As a child I used to read some comic books of the Archie variety as well as some religious comics from the Cross and Switchblade series by David Wilkerson. The Cross and Switchblade series had an indelible mark on my juvenile mind. I remember the vivid images of the final days from the book of Revelation and I was quite convinced that I did not have a chance to withstand the final test. This thought became embedded in my juvenile mind and was carried with me deep into my adulthood. I just wasn't worthy of the fruits of heaven. The book of Daniel brought back those memories, but thanks be to God, my spiritual life has changed. Mired in the infantile faith of my childhood I wandered further and further away from my faith. I attended Mass, but did not hear. I prayed, but with empty words. I called upon God, but was not willing to give up my life and brokenness to Him. The spiritual drowsiness mentioned in Luke had consumed me. So what changed?

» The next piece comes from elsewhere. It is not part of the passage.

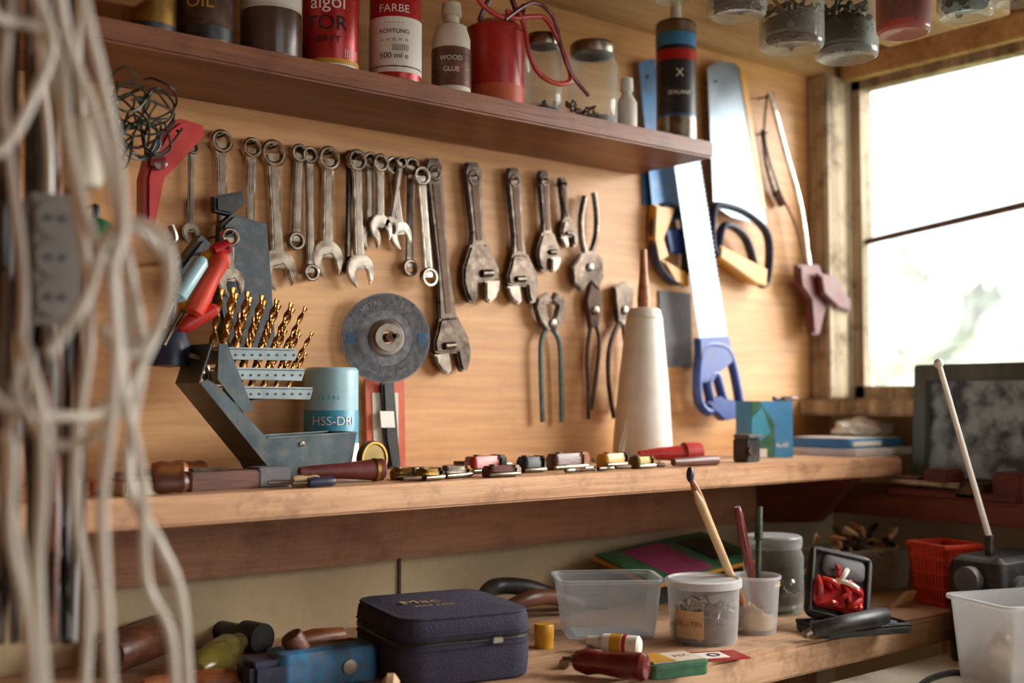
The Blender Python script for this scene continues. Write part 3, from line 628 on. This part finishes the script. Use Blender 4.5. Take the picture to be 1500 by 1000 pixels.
b=B(); bm=bmesh.new(); bmesh.ops.create_icosphere(bm,subdivisions=4,radius=1)
for v in bm.verts:
    k=1+.3*noise.noise(v.co*2.3)+.12*noise.noise(v.co*6); v.co=Vector((v.co.x*.06*k,v.co.y*.04*k,max(-.012,v.co.z*.02*k)))
P=SP(1262,.13,ZM+.0415); b.addbm(bm,M_white,at(P)); b.make('crumpled_bag')
# ---------------------------------------------------------------- picture & ledge stuff
b=B(); zl=HC-.155; Pa=X(1358,690,1.80)
Mx=Matrix.Translation((1.765,Pa.y,zl))@Matrix.Rotation(math.radians(4),4,'Y')
w=.34;h=.212
b.box((0,-w/2,h/2),(.012,w,h),M_frame,.001,Mx)
for yy,zz,dy,dz in ((-.014,h/2,.028,h),(-w+.014,h/2,.028,h),(-w/2,.014,w,.028),(-w/2,h-.014,w,.028)): b.box((-.008,yy,zz),(.016,dy,dz),M_frame,.003,Mx)
b.box((-.0065,-w/2,h/2),(.001,w-.05,h-.05),M_art,0,Mx); b.make('framed_picture')
b=B(); 
for i,(y,dx,h2,m) in enumerate([(-.30,.05,.03,M_redled),(-.355,.05,.045,M_maroon),(-.41,.06,.025,M_rust),(-.47,.05,.045,M_maroon)]):
    b.box((1.70,y,zl+h2/2),(dx,.045,h2),m,.004); b.cyl((1.685,y-.02,zl+h2*.6),(1.685,y+.02,zl+h2*.6),.008,M_rust)
b.box((1.70,-.38,zl+.006),(.06,.22,.012),M_redled,.003); b.cyl((1.672,-.28,zl+.02),(1.672,-.40,zl+.02),.006,M_steel); b.make('bench_vise')
# ---------------------------------------------------------------- bench items
def BP(u,v,z=ZB): return H(u,v,z)
def shell(b,w,d,h,t,m,Mx,k=.9,rim=.004,r=.012):
    a=w*(1-k)/2
    b.loft(w,d,r,[(a+.004,0),(a,.003),(0,h-rim),(-rim,h-rim),(-rim-.001,h-rim*.5),(-rim,h),(t,h),(a+t,t)],m,Mx)
P=BP(690,1002); Mx=at(P,-.22); b=B()
w,d,h=.158,.165,.076
T=Mx@Matrix.Translation((0,d/2,0))
k_=h/.080
def lv(L): return [(i,z*k_) for i,z in L]
b.loft(w,d,.028,lv([(.005,0),(.001,.003),(-.001,.02),(.0,.048)]),M_purple,T,k=8)
b.loft(w,d,.028,lv([(.0005,.046),(-.0012,.047),(-.0012,.0475),(-.0002,.0495),(-.0012,.0515),(-.0012,.052),(.0005,.053)]),M_zip,T,k=8,cap=False)
b.loft(w,d,.028,lv([(.0,.051),(-.001,.060),(.0005,.071),(.003,.0745),(.0015,.0755),(.0025,.0775),(.006,.0775),(.014,.0795),(.04,.082),(.07,.0825)]),M_purple,T,k=8)
b.loft(w,d,.028,lv([(-.0014,.0492),(-.0022,.0497),(-.0014,.0502)]),M_steel,T,k=8,cap=False)
b.loft(w,d,.028,lv([(-.0004,.056),(-.0022,.0568),(-.0004,.0576)]),M_purple,T,k=8,cap=False)
b.loft(w,d,.028,lv([(-.0004,.041),(-.0022,.0418),(-.0004,.0426)]),M_purple,T,k=8,cap=False)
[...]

At some point deep in my adult life I awoke from the slumber that had consumed me. The shackles that kept me imprisoned with those images of a Zeus like God were broken. Realizing that God was not the punisher, but indeed did love me as I was indeed true. The Jesus prayer that I recited so many times was a reality now. Yes, he did have mercy on me a sinner. No longer do most of the anxieties of life hold me hostage. Being vigilant as Luke's Gospel advises is paramount in the life of this sinner. Borrowing a phrase from a 14th century homily "a man is in a state of damnation before he begins his prayer, and before he is finished in a state of salvation." (Magnificat November 2015, p 394). Calling on intercessions from Mary and the saints I pray that I will have strength to stand the tribulations of the day, but before the Son of Man.
In a world fraught with noise, confusion, fear, I find that moments of silence are refreshing. Much of my silent time is devoted to spiritual reflection. It is during this time that I have come to better know my Creator and have felt the inspiration to write.